** START MATERIAL **
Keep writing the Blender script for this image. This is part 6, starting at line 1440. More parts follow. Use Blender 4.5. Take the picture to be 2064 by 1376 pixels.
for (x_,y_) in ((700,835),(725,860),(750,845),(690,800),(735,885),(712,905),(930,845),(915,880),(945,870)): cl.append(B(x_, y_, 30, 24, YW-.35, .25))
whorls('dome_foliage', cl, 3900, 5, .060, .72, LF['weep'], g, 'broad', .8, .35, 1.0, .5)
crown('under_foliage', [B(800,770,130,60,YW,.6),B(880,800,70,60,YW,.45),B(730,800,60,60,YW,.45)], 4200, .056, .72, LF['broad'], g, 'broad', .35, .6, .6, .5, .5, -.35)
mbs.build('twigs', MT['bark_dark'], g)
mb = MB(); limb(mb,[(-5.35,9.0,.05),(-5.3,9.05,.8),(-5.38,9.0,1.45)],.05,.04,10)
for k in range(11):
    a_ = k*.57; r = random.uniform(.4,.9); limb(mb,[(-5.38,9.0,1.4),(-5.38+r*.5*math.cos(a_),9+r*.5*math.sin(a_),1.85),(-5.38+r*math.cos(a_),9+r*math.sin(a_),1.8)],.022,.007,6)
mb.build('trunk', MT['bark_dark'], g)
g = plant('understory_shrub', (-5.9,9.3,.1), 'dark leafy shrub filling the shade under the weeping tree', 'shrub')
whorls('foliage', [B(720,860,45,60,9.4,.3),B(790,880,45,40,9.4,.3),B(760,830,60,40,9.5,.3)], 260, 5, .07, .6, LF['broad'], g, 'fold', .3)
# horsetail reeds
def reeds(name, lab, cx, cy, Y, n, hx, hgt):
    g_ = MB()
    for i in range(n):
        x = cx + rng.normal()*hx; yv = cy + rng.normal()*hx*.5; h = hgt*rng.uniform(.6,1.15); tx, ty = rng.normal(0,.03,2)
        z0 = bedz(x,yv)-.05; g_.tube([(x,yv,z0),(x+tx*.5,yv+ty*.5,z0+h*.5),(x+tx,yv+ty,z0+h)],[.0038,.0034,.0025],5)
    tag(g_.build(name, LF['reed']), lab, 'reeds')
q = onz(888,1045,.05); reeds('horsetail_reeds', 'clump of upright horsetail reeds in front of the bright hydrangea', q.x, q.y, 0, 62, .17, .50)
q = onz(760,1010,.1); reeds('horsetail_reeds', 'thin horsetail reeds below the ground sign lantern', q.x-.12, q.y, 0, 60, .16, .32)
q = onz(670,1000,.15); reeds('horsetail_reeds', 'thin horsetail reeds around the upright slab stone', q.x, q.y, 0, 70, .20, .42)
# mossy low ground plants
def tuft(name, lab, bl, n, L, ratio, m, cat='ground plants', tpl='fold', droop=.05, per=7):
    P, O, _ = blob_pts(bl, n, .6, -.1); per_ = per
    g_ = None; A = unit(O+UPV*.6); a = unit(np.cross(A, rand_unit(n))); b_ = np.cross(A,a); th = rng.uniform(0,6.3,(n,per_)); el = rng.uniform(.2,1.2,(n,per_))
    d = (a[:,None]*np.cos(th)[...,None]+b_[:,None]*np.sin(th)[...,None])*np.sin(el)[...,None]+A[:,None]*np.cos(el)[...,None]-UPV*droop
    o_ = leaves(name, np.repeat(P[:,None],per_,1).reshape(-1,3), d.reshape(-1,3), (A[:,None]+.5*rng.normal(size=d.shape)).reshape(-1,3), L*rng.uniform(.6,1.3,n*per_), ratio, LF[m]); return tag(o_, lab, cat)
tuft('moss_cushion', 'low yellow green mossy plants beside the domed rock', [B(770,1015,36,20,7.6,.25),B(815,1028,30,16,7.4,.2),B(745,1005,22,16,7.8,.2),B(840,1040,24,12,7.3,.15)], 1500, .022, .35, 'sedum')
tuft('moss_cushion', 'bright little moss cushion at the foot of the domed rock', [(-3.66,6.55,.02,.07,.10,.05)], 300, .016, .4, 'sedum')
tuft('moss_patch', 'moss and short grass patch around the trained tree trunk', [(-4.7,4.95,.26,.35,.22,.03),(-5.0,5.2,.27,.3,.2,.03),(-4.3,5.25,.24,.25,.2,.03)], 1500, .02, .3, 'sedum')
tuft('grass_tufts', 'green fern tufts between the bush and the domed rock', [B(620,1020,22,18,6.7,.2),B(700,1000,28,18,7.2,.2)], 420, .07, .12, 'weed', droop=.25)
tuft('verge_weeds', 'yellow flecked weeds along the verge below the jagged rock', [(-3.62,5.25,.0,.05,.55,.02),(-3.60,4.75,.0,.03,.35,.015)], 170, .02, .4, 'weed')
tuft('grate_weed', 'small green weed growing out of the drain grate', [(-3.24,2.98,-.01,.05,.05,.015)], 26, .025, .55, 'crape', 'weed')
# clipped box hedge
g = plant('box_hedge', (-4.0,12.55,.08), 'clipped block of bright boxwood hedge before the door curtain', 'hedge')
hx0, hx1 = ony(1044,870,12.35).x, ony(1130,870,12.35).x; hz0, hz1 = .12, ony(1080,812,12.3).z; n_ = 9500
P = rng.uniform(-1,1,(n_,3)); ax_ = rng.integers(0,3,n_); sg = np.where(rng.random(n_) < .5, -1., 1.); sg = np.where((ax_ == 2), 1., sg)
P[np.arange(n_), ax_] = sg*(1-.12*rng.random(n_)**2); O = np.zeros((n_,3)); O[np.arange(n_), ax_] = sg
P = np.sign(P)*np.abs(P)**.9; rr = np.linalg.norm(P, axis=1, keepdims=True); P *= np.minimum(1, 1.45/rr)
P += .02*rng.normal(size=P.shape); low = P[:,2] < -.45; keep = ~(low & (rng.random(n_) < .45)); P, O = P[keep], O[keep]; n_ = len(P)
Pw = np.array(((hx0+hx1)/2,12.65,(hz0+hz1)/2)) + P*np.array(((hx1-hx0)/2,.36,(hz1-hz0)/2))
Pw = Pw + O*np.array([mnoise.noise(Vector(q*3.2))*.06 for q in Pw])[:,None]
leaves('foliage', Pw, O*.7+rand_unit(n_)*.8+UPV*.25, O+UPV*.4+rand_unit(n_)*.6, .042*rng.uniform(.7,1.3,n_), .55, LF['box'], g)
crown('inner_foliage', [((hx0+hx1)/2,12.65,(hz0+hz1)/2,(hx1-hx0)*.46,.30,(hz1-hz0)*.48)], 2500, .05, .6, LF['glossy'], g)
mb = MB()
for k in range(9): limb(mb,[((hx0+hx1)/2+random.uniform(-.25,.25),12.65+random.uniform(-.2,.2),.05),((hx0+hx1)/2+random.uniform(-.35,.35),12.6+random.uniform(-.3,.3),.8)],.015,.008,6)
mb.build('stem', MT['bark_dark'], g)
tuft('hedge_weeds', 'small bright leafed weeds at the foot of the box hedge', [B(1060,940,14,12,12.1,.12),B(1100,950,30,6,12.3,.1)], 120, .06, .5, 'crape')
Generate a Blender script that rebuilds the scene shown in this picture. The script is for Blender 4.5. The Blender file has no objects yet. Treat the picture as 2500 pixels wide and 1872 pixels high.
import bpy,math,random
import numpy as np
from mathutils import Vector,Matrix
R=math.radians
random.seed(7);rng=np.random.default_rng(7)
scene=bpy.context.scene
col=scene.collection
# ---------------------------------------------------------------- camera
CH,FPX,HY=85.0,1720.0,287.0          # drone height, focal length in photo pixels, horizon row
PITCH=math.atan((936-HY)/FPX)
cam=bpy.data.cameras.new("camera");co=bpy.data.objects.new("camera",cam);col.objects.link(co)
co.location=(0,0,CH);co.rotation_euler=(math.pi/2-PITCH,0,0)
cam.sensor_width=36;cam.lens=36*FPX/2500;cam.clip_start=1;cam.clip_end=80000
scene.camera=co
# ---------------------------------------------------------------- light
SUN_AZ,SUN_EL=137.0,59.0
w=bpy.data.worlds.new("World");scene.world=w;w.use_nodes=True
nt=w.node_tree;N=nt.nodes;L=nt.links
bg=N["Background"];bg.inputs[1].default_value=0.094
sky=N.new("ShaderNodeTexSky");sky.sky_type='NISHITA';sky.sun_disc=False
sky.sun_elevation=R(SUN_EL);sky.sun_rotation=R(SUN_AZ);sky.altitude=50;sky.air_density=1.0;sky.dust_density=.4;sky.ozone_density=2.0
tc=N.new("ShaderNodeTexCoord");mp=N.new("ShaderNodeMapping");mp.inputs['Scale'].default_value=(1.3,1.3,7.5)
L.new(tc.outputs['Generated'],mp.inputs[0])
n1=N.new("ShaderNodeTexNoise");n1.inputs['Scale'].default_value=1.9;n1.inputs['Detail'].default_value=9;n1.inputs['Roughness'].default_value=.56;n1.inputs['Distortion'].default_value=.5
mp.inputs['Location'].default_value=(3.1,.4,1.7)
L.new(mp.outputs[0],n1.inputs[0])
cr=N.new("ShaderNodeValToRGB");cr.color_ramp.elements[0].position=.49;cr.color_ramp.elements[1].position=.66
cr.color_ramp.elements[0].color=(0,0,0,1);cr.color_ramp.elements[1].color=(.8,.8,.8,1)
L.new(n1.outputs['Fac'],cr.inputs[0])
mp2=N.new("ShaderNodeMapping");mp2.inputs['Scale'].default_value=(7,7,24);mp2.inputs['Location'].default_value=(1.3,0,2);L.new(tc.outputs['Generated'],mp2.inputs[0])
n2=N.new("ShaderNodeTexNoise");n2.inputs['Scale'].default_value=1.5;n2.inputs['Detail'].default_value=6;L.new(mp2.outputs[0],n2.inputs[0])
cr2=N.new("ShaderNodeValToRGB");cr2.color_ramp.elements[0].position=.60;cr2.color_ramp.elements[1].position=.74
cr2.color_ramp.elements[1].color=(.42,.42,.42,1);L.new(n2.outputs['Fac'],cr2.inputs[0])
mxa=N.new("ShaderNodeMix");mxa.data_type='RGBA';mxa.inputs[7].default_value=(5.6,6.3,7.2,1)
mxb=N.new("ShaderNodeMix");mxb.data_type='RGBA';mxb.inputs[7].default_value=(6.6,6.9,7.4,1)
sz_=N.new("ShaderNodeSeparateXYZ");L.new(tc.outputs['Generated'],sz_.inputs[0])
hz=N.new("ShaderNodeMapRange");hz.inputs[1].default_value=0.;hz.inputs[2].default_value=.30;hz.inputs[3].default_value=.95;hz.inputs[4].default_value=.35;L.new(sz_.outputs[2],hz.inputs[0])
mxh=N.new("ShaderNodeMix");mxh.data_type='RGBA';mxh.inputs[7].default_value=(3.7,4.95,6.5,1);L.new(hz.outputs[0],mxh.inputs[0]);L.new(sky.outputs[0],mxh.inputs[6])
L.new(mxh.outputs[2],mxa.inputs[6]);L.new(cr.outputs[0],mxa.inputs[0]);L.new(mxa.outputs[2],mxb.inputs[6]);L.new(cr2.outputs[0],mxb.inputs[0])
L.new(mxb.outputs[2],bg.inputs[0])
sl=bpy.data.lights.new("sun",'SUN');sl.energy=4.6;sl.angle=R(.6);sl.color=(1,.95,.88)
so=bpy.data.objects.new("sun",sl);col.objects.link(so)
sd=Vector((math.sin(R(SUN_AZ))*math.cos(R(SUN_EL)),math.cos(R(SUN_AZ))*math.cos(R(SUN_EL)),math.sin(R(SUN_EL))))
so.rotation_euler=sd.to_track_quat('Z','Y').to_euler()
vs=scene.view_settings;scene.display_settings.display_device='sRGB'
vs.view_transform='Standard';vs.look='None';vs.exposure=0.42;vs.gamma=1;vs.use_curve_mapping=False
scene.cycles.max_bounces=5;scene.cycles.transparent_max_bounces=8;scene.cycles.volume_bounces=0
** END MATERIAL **
- GOAL: Copy every line in the listing above where the string "pixels" turns up.

- ANSWER TO THE TASK:
Keep writing the Blender script for this image. This is part 6, starting at line 1440. More parts follow. Use Blender 4.5. Take the picture to be 2064 by 1376 pixels.
Generate a Blender script that rebuilds the scene shown in this picture. The script is for Blender 4.5. The Blender file has no objects yet. Treat the picture as 2500 pixels wide and 1872 pixels high.
CH,FPX,HY=85.0,1720.0,287.0          # drone height, focal length in photo pixels, horizon row